----- TASK INPUT

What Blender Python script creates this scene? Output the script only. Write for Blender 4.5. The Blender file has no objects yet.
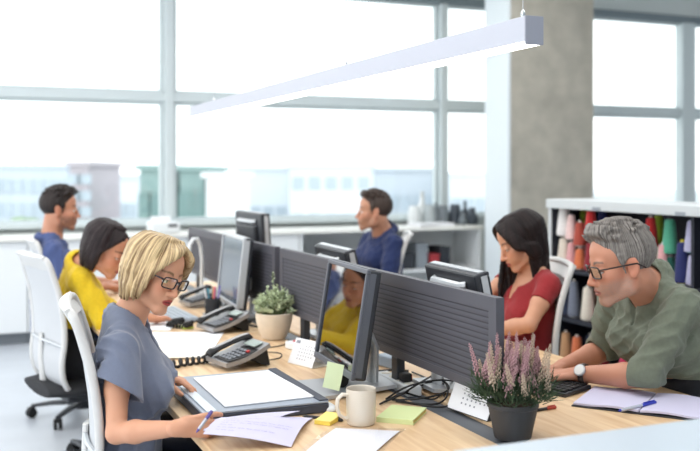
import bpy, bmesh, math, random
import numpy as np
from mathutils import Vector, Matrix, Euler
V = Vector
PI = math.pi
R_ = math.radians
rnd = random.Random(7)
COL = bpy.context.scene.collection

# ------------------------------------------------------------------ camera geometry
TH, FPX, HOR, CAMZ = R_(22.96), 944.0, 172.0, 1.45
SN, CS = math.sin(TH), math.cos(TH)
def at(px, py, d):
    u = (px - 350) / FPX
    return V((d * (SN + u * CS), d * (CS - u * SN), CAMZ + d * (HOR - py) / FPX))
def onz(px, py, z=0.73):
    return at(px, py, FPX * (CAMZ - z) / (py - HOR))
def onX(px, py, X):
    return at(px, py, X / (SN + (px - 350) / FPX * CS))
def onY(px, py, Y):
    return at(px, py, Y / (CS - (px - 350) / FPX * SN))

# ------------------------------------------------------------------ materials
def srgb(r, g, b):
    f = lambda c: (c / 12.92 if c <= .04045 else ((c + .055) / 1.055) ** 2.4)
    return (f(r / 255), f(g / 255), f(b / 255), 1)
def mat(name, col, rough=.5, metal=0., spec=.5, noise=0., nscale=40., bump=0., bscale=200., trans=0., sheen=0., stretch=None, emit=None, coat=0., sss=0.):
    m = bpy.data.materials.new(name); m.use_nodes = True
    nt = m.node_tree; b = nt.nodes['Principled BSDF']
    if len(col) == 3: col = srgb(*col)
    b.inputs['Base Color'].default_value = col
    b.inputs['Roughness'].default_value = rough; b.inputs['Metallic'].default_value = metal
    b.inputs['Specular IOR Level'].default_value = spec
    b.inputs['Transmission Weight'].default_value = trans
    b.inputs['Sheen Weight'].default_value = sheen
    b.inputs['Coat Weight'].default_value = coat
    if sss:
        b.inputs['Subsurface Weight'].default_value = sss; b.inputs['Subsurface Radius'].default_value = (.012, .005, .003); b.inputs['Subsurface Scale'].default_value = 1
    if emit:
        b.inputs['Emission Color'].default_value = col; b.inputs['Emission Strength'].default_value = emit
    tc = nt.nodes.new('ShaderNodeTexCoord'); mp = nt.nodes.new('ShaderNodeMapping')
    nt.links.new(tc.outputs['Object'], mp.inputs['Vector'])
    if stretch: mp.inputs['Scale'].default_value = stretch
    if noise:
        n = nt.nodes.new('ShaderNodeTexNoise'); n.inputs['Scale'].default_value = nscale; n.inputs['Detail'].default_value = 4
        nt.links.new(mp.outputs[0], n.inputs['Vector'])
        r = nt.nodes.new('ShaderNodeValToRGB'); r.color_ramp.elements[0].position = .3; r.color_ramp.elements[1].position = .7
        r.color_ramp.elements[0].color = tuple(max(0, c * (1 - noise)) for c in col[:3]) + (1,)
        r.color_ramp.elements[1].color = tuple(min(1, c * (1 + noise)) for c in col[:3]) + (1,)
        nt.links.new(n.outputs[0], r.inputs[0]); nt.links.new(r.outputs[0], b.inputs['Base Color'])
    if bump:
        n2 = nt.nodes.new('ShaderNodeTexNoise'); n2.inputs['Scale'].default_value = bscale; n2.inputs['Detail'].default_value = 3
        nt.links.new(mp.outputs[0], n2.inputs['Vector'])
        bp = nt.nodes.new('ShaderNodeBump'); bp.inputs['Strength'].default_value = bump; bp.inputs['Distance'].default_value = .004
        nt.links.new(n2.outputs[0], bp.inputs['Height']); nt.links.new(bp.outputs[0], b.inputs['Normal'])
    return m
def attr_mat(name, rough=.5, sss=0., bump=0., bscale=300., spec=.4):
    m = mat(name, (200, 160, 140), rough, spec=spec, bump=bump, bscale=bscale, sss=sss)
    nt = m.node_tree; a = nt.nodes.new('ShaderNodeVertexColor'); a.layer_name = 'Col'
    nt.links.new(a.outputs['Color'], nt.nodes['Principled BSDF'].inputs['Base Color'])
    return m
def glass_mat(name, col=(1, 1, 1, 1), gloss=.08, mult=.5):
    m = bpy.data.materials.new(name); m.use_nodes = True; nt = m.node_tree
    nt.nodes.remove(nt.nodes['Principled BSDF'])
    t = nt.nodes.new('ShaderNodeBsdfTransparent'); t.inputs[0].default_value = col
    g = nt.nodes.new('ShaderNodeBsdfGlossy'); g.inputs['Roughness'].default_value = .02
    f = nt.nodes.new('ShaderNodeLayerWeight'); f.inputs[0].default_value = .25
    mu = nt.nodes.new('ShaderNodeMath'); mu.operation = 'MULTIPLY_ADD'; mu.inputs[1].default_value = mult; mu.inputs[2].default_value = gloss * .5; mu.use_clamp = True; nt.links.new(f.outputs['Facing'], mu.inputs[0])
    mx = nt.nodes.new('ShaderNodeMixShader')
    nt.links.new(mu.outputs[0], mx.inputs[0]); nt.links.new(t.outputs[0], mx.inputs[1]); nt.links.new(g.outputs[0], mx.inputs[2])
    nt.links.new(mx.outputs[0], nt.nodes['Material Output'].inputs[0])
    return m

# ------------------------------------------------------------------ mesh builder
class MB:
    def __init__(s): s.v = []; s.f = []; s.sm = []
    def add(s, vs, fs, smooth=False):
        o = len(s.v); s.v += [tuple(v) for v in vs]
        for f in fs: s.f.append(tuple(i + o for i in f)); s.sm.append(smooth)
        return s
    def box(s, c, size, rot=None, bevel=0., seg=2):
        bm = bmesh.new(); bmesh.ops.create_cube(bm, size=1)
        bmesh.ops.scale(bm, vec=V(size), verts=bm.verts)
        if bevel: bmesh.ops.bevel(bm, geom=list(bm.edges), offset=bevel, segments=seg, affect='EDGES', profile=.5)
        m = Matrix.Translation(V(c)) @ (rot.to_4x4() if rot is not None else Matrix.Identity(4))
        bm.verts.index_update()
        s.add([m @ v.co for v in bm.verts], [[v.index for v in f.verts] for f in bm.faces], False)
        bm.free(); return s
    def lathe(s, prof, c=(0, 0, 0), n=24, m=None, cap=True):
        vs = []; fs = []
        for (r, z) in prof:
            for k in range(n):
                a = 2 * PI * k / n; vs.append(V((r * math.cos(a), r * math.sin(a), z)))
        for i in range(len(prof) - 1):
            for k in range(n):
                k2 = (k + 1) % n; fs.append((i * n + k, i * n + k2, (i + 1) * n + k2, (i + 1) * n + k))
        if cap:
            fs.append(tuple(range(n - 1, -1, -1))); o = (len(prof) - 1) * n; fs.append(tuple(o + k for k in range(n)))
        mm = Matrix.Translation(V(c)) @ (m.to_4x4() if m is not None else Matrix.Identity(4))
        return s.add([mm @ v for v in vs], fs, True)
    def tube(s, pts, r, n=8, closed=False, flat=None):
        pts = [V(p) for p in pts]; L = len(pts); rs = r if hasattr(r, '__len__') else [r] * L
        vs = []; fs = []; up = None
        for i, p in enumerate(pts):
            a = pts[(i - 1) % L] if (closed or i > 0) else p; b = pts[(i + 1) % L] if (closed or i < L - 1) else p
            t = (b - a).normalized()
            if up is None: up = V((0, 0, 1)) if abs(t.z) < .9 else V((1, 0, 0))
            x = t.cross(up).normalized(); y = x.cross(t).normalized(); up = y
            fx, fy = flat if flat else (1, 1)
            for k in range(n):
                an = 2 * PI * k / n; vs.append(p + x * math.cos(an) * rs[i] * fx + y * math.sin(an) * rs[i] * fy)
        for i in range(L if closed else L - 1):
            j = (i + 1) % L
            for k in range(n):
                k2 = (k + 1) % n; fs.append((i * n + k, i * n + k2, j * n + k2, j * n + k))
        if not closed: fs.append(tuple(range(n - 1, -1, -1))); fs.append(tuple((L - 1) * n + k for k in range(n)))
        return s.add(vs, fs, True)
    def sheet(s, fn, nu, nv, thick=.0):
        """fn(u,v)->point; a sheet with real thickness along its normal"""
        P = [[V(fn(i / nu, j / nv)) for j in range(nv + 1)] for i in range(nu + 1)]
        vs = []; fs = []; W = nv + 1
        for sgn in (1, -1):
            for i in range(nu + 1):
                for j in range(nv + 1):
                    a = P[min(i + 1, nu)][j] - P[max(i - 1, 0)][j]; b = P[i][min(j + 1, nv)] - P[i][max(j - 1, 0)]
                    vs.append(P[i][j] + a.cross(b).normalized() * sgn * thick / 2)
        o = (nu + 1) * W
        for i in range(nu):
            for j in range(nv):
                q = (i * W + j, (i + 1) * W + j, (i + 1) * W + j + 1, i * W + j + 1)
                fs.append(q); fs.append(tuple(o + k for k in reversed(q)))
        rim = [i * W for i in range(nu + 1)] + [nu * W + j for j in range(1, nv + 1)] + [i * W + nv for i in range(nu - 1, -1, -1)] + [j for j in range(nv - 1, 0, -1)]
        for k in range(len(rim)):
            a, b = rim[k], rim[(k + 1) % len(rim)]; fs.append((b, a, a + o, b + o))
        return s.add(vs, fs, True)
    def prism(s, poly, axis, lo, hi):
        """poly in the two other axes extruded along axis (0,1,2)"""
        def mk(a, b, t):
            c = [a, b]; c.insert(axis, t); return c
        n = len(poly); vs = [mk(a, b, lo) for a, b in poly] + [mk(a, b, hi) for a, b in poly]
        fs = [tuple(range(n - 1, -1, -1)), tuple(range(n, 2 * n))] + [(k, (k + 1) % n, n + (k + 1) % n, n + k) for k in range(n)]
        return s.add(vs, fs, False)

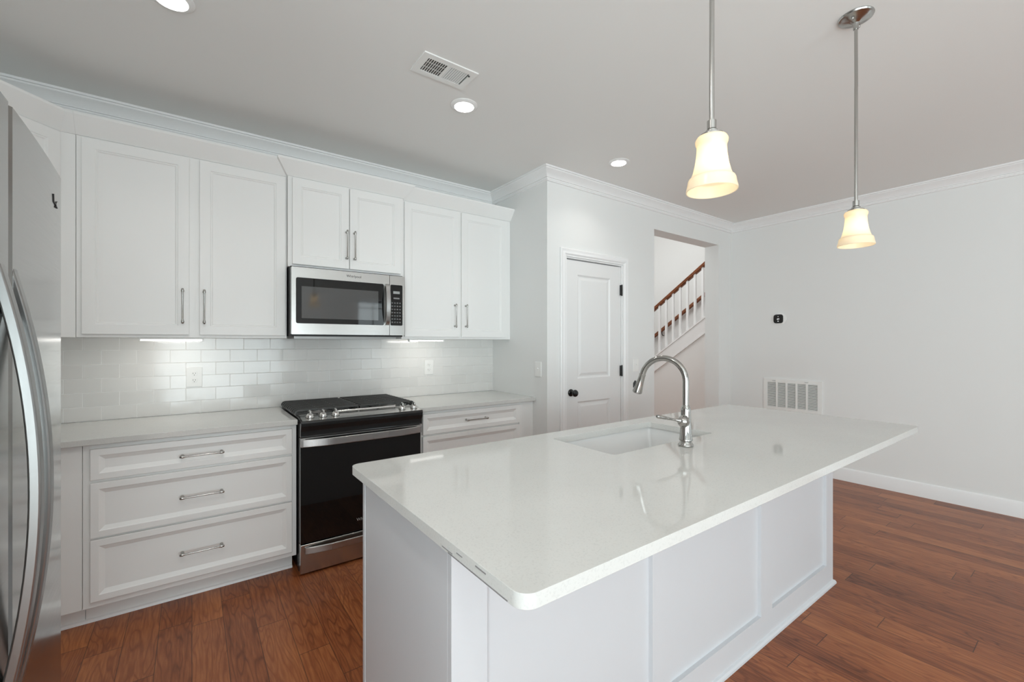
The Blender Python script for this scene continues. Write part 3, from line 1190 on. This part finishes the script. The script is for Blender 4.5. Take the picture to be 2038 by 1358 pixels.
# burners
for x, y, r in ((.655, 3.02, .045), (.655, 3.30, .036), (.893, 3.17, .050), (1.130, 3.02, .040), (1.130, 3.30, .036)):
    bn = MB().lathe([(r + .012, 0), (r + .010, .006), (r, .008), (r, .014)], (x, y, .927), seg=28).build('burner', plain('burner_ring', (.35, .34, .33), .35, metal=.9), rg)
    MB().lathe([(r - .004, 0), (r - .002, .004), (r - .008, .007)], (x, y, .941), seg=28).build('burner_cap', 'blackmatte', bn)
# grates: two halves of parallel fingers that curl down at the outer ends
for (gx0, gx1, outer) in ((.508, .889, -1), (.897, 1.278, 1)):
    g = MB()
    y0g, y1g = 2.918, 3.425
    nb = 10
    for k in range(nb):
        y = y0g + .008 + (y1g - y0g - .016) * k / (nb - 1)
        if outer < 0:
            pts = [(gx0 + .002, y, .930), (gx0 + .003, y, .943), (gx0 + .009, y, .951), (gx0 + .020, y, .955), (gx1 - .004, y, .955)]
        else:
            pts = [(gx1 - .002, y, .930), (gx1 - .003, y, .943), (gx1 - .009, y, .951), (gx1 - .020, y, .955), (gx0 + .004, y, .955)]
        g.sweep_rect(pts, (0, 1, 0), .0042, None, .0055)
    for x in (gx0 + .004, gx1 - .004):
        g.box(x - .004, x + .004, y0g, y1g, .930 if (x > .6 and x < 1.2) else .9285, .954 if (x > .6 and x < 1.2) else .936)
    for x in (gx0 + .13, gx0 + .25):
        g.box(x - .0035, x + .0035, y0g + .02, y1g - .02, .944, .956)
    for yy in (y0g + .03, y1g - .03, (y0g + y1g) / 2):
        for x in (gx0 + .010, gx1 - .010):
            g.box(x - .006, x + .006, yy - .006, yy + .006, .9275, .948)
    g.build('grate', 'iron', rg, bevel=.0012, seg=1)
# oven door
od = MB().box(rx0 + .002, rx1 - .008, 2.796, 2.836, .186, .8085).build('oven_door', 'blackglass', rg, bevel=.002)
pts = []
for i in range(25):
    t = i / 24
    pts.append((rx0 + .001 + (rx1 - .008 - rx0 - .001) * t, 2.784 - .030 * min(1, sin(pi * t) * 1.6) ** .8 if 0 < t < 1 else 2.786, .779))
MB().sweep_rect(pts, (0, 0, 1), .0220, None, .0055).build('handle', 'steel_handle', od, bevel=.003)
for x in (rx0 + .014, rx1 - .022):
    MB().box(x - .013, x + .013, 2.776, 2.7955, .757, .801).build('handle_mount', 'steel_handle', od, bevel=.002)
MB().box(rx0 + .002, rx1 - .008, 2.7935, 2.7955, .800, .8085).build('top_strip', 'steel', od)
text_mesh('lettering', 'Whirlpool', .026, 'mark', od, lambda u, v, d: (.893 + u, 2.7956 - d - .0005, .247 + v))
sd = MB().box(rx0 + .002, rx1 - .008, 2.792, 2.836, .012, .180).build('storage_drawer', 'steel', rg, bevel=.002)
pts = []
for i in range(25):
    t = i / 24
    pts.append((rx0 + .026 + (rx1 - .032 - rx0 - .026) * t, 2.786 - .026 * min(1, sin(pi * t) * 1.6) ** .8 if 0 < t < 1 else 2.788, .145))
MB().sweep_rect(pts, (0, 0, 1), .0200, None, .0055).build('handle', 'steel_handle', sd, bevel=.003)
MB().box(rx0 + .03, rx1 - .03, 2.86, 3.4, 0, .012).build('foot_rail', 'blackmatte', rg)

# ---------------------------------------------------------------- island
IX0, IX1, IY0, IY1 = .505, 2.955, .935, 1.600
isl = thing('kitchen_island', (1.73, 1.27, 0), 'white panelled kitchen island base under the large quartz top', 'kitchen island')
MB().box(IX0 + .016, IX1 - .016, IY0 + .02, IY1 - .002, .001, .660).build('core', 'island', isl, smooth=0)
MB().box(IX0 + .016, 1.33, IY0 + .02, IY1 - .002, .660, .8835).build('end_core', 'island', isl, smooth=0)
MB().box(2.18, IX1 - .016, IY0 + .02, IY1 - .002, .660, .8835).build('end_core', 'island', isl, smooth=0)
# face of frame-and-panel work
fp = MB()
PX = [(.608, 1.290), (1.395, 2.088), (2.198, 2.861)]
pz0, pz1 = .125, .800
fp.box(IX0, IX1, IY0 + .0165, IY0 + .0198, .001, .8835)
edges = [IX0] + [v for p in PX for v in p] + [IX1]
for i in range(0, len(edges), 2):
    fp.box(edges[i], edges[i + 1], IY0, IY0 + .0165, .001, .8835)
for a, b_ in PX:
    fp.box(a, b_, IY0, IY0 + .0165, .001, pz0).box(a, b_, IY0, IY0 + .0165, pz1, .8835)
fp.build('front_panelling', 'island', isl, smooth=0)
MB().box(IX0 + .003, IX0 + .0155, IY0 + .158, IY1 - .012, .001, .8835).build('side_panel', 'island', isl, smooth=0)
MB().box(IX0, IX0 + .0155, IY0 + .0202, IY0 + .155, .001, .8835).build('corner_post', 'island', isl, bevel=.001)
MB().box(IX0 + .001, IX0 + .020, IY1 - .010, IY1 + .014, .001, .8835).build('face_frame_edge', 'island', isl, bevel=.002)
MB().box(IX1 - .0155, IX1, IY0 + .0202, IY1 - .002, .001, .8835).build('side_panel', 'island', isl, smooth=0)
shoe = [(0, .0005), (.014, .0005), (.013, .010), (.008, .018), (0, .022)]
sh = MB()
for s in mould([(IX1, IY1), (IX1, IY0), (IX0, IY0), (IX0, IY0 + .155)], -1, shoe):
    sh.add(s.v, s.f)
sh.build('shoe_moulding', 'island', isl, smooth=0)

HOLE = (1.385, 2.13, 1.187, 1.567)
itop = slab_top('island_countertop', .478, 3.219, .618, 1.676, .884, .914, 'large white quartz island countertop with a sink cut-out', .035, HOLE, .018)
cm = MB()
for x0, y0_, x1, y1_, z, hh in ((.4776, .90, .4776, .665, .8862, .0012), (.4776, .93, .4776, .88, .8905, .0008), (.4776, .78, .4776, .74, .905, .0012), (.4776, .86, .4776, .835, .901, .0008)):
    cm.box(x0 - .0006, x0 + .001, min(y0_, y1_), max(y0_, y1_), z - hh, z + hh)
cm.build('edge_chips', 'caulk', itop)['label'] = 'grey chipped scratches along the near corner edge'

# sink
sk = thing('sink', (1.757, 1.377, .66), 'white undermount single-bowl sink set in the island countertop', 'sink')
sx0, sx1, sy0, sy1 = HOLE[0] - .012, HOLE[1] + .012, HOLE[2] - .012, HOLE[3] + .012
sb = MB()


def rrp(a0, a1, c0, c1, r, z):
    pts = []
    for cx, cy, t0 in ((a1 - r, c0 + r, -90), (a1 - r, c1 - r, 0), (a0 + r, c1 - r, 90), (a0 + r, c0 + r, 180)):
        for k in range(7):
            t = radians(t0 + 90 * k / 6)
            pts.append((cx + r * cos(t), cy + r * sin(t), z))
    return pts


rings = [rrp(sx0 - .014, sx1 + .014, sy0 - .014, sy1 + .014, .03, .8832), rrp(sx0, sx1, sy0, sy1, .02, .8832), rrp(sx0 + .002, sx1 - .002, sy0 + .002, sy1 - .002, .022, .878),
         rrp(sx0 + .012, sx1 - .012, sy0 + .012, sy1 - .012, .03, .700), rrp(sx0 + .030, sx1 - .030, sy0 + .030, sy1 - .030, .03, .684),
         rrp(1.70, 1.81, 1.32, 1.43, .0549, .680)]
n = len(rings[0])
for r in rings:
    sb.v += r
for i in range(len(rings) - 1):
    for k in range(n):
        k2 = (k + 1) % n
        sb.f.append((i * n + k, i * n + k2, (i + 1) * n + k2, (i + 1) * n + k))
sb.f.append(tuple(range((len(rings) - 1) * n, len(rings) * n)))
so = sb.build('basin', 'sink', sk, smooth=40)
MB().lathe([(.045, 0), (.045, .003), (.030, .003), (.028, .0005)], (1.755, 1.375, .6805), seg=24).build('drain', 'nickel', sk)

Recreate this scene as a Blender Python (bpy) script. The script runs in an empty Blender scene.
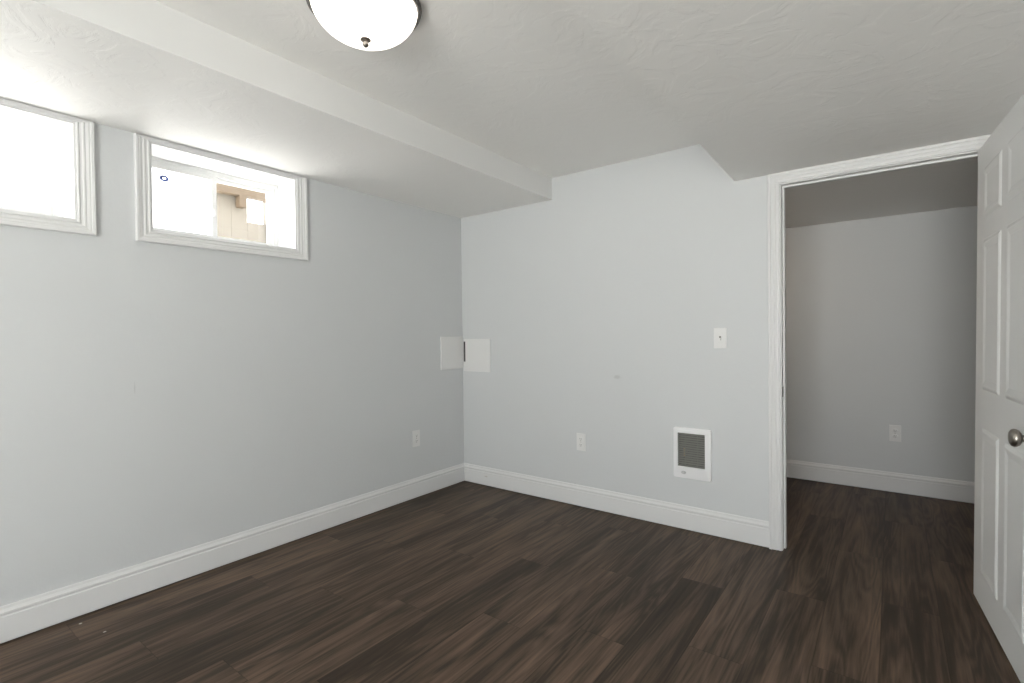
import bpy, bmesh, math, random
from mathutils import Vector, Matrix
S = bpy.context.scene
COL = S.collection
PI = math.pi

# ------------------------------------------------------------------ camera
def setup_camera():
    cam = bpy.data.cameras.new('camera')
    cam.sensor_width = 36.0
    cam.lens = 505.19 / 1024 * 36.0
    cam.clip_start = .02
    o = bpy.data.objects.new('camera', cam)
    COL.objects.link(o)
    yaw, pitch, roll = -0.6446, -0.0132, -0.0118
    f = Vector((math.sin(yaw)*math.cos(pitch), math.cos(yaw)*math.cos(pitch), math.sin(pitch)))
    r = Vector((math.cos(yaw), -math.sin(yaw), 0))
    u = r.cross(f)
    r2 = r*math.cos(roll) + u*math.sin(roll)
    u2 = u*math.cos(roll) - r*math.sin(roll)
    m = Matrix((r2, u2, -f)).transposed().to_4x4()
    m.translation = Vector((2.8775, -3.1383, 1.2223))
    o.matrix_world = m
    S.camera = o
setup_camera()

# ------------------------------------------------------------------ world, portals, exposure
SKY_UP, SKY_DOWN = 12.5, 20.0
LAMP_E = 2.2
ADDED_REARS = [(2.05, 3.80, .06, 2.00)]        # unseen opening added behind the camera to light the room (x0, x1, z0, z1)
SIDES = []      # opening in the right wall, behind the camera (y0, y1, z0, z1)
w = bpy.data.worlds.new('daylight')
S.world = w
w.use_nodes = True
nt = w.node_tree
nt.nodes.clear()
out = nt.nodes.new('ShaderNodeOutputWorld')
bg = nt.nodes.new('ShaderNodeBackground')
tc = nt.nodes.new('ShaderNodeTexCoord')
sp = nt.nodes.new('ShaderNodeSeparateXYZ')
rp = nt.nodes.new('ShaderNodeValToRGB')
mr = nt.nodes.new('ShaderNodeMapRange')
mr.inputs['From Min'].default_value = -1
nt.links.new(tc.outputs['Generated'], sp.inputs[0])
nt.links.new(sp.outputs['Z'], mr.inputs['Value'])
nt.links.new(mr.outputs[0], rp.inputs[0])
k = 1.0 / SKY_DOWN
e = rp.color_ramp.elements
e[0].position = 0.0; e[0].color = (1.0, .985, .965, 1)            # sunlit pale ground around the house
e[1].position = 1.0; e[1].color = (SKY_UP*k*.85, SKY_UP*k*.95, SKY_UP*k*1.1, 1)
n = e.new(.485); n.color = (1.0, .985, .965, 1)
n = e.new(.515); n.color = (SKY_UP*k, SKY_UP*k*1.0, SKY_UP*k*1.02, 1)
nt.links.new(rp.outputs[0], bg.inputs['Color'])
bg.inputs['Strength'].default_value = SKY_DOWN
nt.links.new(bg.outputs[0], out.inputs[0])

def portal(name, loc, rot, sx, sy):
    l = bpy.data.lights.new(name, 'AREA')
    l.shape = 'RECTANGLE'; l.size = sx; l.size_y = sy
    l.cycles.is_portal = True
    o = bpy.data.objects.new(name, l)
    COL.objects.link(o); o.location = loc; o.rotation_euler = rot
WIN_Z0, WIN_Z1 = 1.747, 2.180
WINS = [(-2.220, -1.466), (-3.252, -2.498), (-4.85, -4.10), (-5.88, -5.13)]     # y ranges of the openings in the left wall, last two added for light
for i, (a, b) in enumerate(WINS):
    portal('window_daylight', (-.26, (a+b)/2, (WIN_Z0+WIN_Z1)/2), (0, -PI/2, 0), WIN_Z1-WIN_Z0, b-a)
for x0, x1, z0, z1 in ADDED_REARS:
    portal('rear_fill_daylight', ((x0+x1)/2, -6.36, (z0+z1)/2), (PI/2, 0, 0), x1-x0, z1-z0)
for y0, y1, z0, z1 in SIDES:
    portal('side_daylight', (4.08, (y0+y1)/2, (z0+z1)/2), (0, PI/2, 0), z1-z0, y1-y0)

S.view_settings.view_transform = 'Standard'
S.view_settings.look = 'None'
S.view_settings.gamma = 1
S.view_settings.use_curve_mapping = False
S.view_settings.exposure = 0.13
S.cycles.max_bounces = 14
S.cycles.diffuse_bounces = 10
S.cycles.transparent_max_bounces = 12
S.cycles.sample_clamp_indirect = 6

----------

**YOUR GOAL:** Leave out any pictures, please, and quote only the lines from the top of the data through the line that contains "COL = bpy.context.scene.collection".

**TASK SOLUTION:**
What Blender Python script creates this scene? Output the script only. Write for Blender 4.5. The Blender file has no objects yet.
import bpy, bmesh, math, random
import numpy as np
from mathutils import Vector, Matrix, Euler
V = Vector
PI = math.pi
R_ = math.radians
rnd = random.Random(7)
COL = bpy.context.scene.collection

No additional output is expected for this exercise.